→ REQUIREMENTS
Below are records; work out how many of their lines hold the string "Python" and give that number alone.

• • • • •

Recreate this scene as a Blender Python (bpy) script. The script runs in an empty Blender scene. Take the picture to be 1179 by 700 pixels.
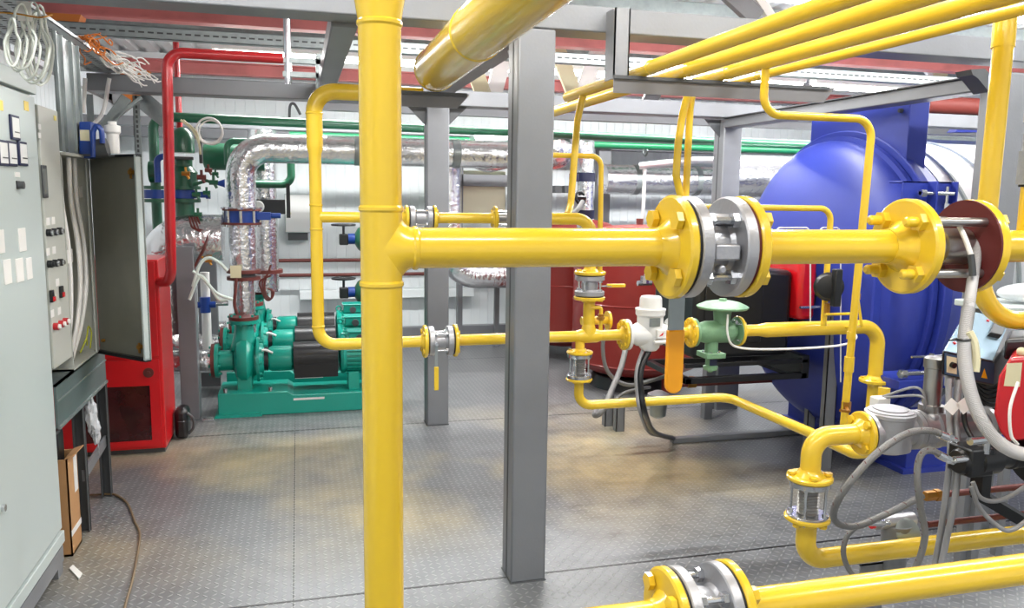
import bpy, math, random
from mathutils import Vector as V, Matrix
random.seed(7)
S = bpy.context.scene
COL = S.collection
PI = math.pi
# ------------------------------------------------------------------ camera
FPX, CX, CY = 920.0, 589.5, 350.0
_ps, _pt, _rl = math.radians(15.0), math.radians(7.7), math.radians(0.8)
CAM = V((0, 0, 1.6))
FW = V((math.sin(_ps)*math.cos(_pt), math.cos(_ps)*math.cos(_pt), -math.sin(_pt)))
_r0 = V((math.cos(_ps), -math.sin(_ps), 0)); _d0 = FW.cross(_r0)
DN = _d0*math.cos(_rl) + _r0*math.sin(_rl)
RT = _r0*math.cos(_rl) - _d0*math.sin(_rl)
def at(px, py, ax, v):
    """world point seen at a pixel of the photograph, on the plane ax = v (survey helper)"""
    r = FW + RT*((px-CX)/FPX) + DN*((py-CY)/FPX)
    i = 'xyz'.index(ax)
    return CAM + r*((v-CAM[i])/r[i])
def dpt(px, py, d):
    return CAM + (FW + RT*((px-CX)/FPX) + DN*((py-CY)/FPX))*d
cd = bpy.data.cameras.new('camera'); cam = bpy.data.objects.new('camera', cd); COL.objects.link(cam)
m = Matrix((RT, -DN, -FW)).transposed().to_4x4(); m.translation = CAM
cam.matrix_world = m
cd.sensor_fit = 'HORIZONTAL'; cd.sensor_width = 36; cd.lens = FPX/1179*36; cd.clip_start = 0.05
S.camera = cam
S.view_settings.view_transform = 'Standard'; S.view_settings.look = 'None'
S.view_settings.gamma = 1; S.view_settings.use_curve_mapping = False
S.view_settings.exposure = 0.2
# ------------------------------------------------------------------ materials
def lin(c):
    return tuple((x/255/12.92 if x/255 <= .04045 else ((x/255+.055)/1.055)**2.4) for x in c)
def mat(name, rgb, rough=.5, metal=0., bump=0., bscale=40., var=0., vscale=6., coat=0., emis=0., alpha=1., trans=0., second=None, detail=3.):
    m = bpy.data.materials.new(name); m.use_nodes = True
    nt = m.node_tree; b = nt.nodes['Principled BSDF']
    c = lin(rgb) + (1,)
    b.inputs['Base Color'].default_value = c
    b.inputs['Roughness'].default_value = rough
    b.inputs['Metallic'].default_value = metal
    if coat: b.inputs['Coat Weight'].default_value = coat; b.inputs['Coat Roughness'].default_value = .08
    if trans: b.inputs['Transmission Weight'].default_value = trans
    if alpha < 1: b.inputs['Alpha'].default_value = alpha
    if emis:
        b.inputs['Emission Color'].default_value = c; b.inputs['Emission Strength'].default_value = emis
    tc = nt.nodes.new('ShaderNodeTexCoord')
    if bump:
        n = nt.nodes.new('ShaderNodeTexNoise'); n.inputs['Scale'].default_value = bscale; n.inputs['Detail'].default_value = detail
        nt.links.new(tc.outputs['Object'], n.inputs['Vector'])
        bp = nt.nodes.new('ShaderNodeBump'); bp.inputs['Strength'].default_value = bump; bp.inputs['Distance'].default_value = .01
        nt.links.new(n.outputs['Fac'], bp.inputs['Height']); nt.links.new(bp.outputs['Normal'], b.inputs['Normal'])
    if var:
        n = nt.nodes.new('ShaderNodeTexNoise'); n.inputs['Scale'].default_value = vscale; n.inputs['Detail'].default_value = 5
        nt.links.new(tc.outputs['Object'], n.inputs['Vector'])
        mx = nt.nodes.new('ShaderNodeMixRGB'); mx.inputs[1].default_value = c
        s = lin(second) if second else tuple(x*(1-var) for x in c[:3])
        mx.inputs[2].default_value = s + (1,)
        rp = nt.nodes.new('ShaderNodeValToRGB'); rp.color_ramp.elements[0].position = .42; rp.color_ramp.elements[1].position = .68
        nt.links.new(n.outputs['Fac'], rp.inputs['Fac']); nt.links.new(rp.outputs['Color'], mx.inputs['Fac'])
        nt.links.new(mx.outputs['Color'], b.inputs['Base Color'])
    return m
YEL = mat('yellow_gloss_paint', (228, 190, 46), .26, 0, .05, 25, coat=.5)
STEEL = mat('grey_painted_steel', (121, 123, 127), .42, .1, .05, 90, var=.12, vscale=3)
STEELD = mat('dark_grey_steel', (70, 72, 74), .5, .1)
GALV = mat('galvanised_steel', (150, 158, 158), .36, .55, .04, 60, var=.15, vscale=20)
CAST = mat('cast_aluminium', (178, 178, 182), .42, .7, .12, 110)
CHROME = mat('bright_zinc', (205, 207, 210), .2, .95)
STAIN = mat('stainless_steel', (176, 174, 172), .3, .95, .03, 40)
DARK = mat('black_rubber', (22, 22, 24), .6)
MIDG = mat('mid_grey_bracket', (104, 103, 104), .42, .1)
BLACK = mat('black_plastic', (20, 21, 24), .35, bump=.03, bscale=80)
FOIL = mat('foil_insulation', (228, 229, 231), .24, .95, .7, 30, detail=1.5)
FOILR = mat('smooth_foil_cladding', (226, 228, 230), .36, .8, .25, 14)
GREEN = mat('dark_green_paint', (28, 88, 62), .34, 0, .04, 30, coat=.3)
GREEN2 = mat('bright_green_paint', (32, 128, 84), .3, 0, .04, 30, coat=.3)
SAGE = mat('sage_green_hammer_paint', (120, 160, 124), .38, .15, .2, 130)
TEAL = mat('teal_pump_paint', (16, 152, 134), .34, 0, .06, 60, coat=.25)
RED = mat('red_cabinet_paint', (203, 22, 30), .3, 0, .03, 50, coat=.3)
REDP = mat('red_pipe_paint', (182, 28, 34), .28, 0, .04, 40, coat=.4)
TANK = mat('red_tank_paint', (124, 30, 24), .42, 0, .05, 30, coat=.2)
MAROON = mat('maroon_gasket', (92, 26, 24), .55)
BROWN = mat('brown_primer', (98, 42, 36), .5, 0, .08, 60)
BLUE = mat('blue_boiler_paint', (40, 56, 150), .45, 0, .05, 12)
BLUED = mat('blue_valve_paint', (22, 60, 140), .35, 0, .05, 50)
BLUEK = mat('dark_blue_tag', (26, 32, 66), .5)
WALLM = mat('white_sandwich_panel', (226, 232, 234), .42, 0, .02, 20)
DECK = mat('white_deck_sheet', (238, 238, 238), .45)
REDB = mat('overlit_red_beam', (216, 128, 126), .55, 0, .04, 20, var=.2, vscale=4)  # red paint with the overexposure mixed into its pale pink base
ORANGE = mat('orange_primer', (208, 120, 48), .55)
ORH = mat('orange_handle_sleeve', (255, 170, 18), .4)
CABW = mat('light_grey_cabinet', (184, 194, 192), .4, 0, .05, 160)
CABG = mat('warm_grey_cabinet', (182, 184, 176), .42, 0, .04, 160)
DOORIN = mat('grey_door_inside', (118, 118, 108), .45, .1, .05, 60, var=.15, vscale=5)
WHITEP = mat('white_plastic', (228, 226, 222), .45)
CREAM = mat('cream_plate', (214, 206, 170), .5)
METER = mat('white_meter_paint', (226, 226, 224), .35, 0, .04, 90, coat=.2)
CONDUIT = mat('white_corrugated_conduit', (190, 187, 186), .5)
HOSE = mat('braided_steel_hose', (134, 133, 132), .45, .5, .5, 400)
HOSEG = mat('grey_cable_sleeve', (140, 140, 142), .5)
CARD = mat('brown_cardboard', (176, 132, 88), .8, 0, .04, 30)
BRASS = mat('brass', (178, 128, 58), .35, .85)
PLAST = mat('crumpled_clear_plastic', (225, 228, 232), .18, 0, .8, 40, alpha=.75)
GLASSD = mat('dark_cabinet_glass', (70, 28, 30), .08, 0, .0, coat=.6, var=.5, vscale=8)
BCOV = mat('brushed_blue_cover', (150, 178, 196), .22, .6)
LAMP = mat('lamp_diffuser', (255, 255, 252), .5, emis=34.0)
SOFT = mat('white_enamel', (235, 235, 232), .4)
REDC = mat('red_burner_cover', (196, 16, 26), .25, 0, coat=.5)
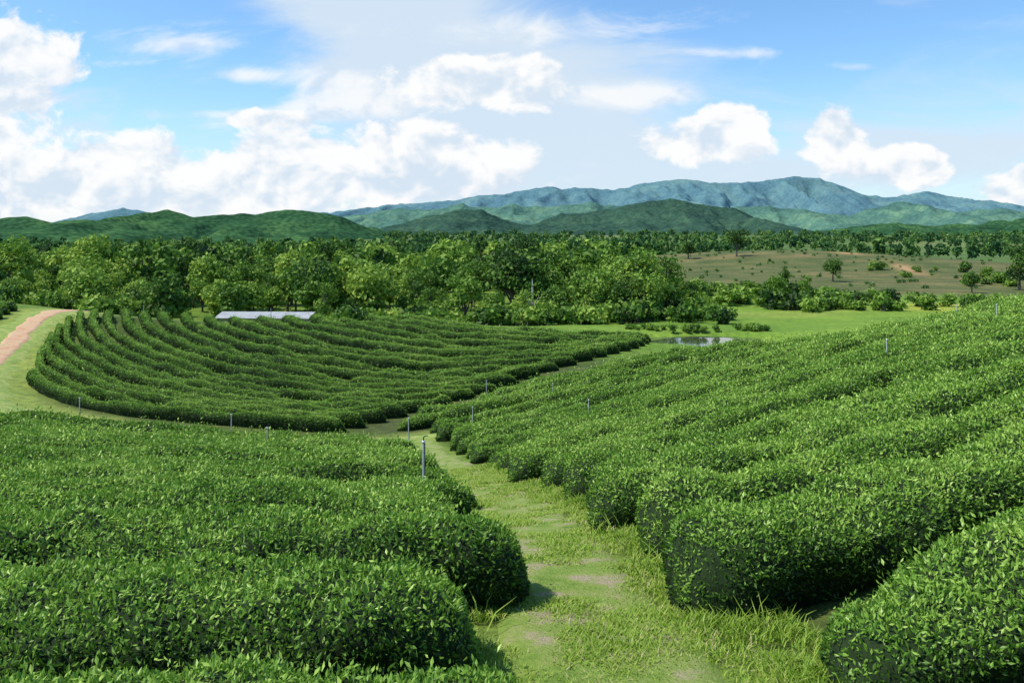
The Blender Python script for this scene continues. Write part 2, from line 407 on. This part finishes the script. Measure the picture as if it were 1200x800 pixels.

• • • • •

→ COMPLETE RESPONSE
2